Technically speaking you're not the shareholder, but the fund is. You cannot get voting rights from owning ETFs.

[–] Bassman1805@lemmy.world 7 points 2 weeks ago (1 children)

Well, you're a shareholder in that fund. The fund is a shareholder in the end companies.

In practice, this means Vanguard/Fidelity/Schwab/etc have people whose job it is to research and vote in shareholder meetings for the companies where the fund has significant ownership. That's a big part of what the fund's expense ratio is paying for.

[–] diabetic_porcupine@lemmy.world 1 points 2 weeks ago

The fund is a product

[–] ParlimentOfDoom@piefed.zip 1 points 2 weeks ago

Many of them do, in fact, extend the ability to vote for your weighted portion to you.

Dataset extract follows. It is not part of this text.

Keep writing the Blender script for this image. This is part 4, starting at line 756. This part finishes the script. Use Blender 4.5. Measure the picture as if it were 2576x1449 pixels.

[–] brygphilomena@lemmy.dbzer0.com 13 points 2 weeks ago

Typically, no. You don't get to vote for an index or mutual fund.

I've found stocks to be a fun thing to kind of collect. That company seems fun and stocks are $34. Eh, I'll buy one. And then just forget I have it. I don't do day trading or anything like that. So it's low stress and unless you are trying to buy a lot, relatively cheap. Occasionally you'll even get 24 cents back!

Lol, Imma call the CEO of index funds.